== Do this ==
Write out the whole listing exactly as it stands.
____
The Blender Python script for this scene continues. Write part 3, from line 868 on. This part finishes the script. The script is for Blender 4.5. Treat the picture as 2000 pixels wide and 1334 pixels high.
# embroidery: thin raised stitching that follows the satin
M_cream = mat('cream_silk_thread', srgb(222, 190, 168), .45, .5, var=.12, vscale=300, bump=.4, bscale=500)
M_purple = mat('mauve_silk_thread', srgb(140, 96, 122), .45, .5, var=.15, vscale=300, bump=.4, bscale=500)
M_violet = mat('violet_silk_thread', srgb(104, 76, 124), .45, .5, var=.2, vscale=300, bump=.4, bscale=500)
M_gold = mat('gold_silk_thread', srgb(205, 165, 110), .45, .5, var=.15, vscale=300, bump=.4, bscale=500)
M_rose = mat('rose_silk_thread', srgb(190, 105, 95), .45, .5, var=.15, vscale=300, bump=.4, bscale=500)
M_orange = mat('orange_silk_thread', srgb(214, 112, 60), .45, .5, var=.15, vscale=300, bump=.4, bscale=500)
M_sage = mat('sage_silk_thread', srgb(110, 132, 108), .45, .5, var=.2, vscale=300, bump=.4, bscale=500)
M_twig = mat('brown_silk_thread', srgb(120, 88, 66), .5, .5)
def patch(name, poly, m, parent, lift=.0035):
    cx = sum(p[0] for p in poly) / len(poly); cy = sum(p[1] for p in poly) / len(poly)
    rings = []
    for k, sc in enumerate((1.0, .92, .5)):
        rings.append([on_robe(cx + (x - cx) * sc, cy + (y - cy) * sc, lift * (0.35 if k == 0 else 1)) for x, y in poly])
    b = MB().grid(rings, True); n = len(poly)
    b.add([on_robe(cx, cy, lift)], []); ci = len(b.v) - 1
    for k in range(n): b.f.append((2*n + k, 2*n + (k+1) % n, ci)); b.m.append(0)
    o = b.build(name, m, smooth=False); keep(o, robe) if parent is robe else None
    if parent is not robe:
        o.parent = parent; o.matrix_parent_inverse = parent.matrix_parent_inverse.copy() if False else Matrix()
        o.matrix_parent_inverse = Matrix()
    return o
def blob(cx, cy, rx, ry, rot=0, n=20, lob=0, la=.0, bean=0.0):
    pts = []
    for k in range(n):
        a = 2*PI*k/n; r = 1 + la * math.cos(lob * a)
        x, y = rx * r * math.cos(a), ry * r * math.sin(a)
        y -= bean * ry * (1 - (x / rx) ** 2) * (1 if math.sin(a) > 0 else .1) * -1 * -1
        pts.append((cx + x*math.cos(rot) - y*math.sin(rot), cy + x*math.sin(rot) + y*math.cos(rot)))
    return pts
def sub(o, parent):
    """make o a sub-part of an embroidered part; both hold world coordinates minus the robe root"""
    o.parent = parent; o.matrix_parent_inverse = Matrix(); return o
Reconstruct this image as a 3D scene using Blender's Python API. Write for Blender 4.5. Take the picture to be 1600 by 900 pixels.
____
== Response below ==
The Blender Python script for this scene continues. Write part 3, from line 868 on. This part finishes the script. The script is for Blender 4.5. Treat the picture as 2000 pixels wide and 1334 pixels high.
# embroidery: thin raised stitching that follows the satin
M_cream = mat('cream_silk_thread', srgb(222, 190, 168), .45, .5, var=.12, vscale=300, bump=.4, bscale=500)
M_purple = mat('mauve_silk_thread', srgb(140, 96, 122), .45, .5, var=.15, vscale=300, bump=.4, bscale=500)
M_violet = mat('violet_silk_thread', srgb(104, 76, 124), .45, .5, var=.2, vscale=300, bump=.4, bscale=500)
M_gold = mat('gold_silk_thread', srgb(205, 165, 110), .45, .5, var=.15, vscale=300, bump=.4, bscale=500)
M_rose = mat('rose_silk_thread', srgb(190, 105, 95), .45, .5, var=.15, vscale=300, bump=.4, bscale=500)
M_orange = mat('orange_silk_thread', srgb(214, 112, 60), .45, .5, var=.15, vscale=300, bump=.4, bscale=500)
M_sage = mat('sage_silk_thread', srgb(110, 132, 108), .45, .5, var=.2, vscale=300, bump=.4, bscale=500)
M_twig = mat('brown_silk_thread', srgb(120, 88, 66), .5, .5)
def patch(name, poly, m, parent, lift=.0035):
    cx = sum(p[0] for p in poly) / len(poly); cy = sum(p[1] for p in poly) / len(poly)
    rings = []
    for k, sc in enumerate((1.0, .92, .5)):
        rings.append([on_robe(cx + (x - cx) * sc, cy + (y - cy) * sc, lift * (0.35 if k == 0 else 1)) for x, y in poly])
    b = MB().grid(rings, True); n = len(poly)
    b.add([on_robe(cx, cy, lift)], []); ci = len(b.v) - 1
    for k in range(n): b.f.append((2*n + k, 2*n + (k+1) % n, ci)); b.m.append(0)
    o = b.build(name, m, smooth=False); keep(o, robe) if parent is robe else None
    if parent is not robe:
        o.parent = parent; o.matrix_parent_inverse = parent.matrix_parent_inverse.copy() if False else Matrix()
        o.matrix_parent_inverse = Matrix()
    return o
def blob(cx, cy, rx, ry, rot=0, n=20, lob=0, la=.0, bean=0.0):
    pts = []
    for k in range(n):
        a = 2*PI*k/n; r = 1 + la * math.cos(lob * a)
        x, y = rx * r * math.cos(a), ry * r * math.sin(a)
        y -= bean * ry * (1 - (x / rx) ** 2) * (1 if math.sin(a) > 0 else .1) * -1 * -1
        pts.append((cx + x*math.cos(rot) - y*math.sin(rot), cy + x*math.sin(rot) + y*math.cos(rot)))
    return pts
def sub(o, parent):
    """make o a sub-part of an embroidered part; both hold world coordinates minus the robe root"""
    o.parent = parent; o.matrix_parent_inverse = Matrix(); return o
Reconstruct this image as a 3D scene using Blender's Python API. Write for Blender 4.5. Take the picture to be 1600 by 900 pixels.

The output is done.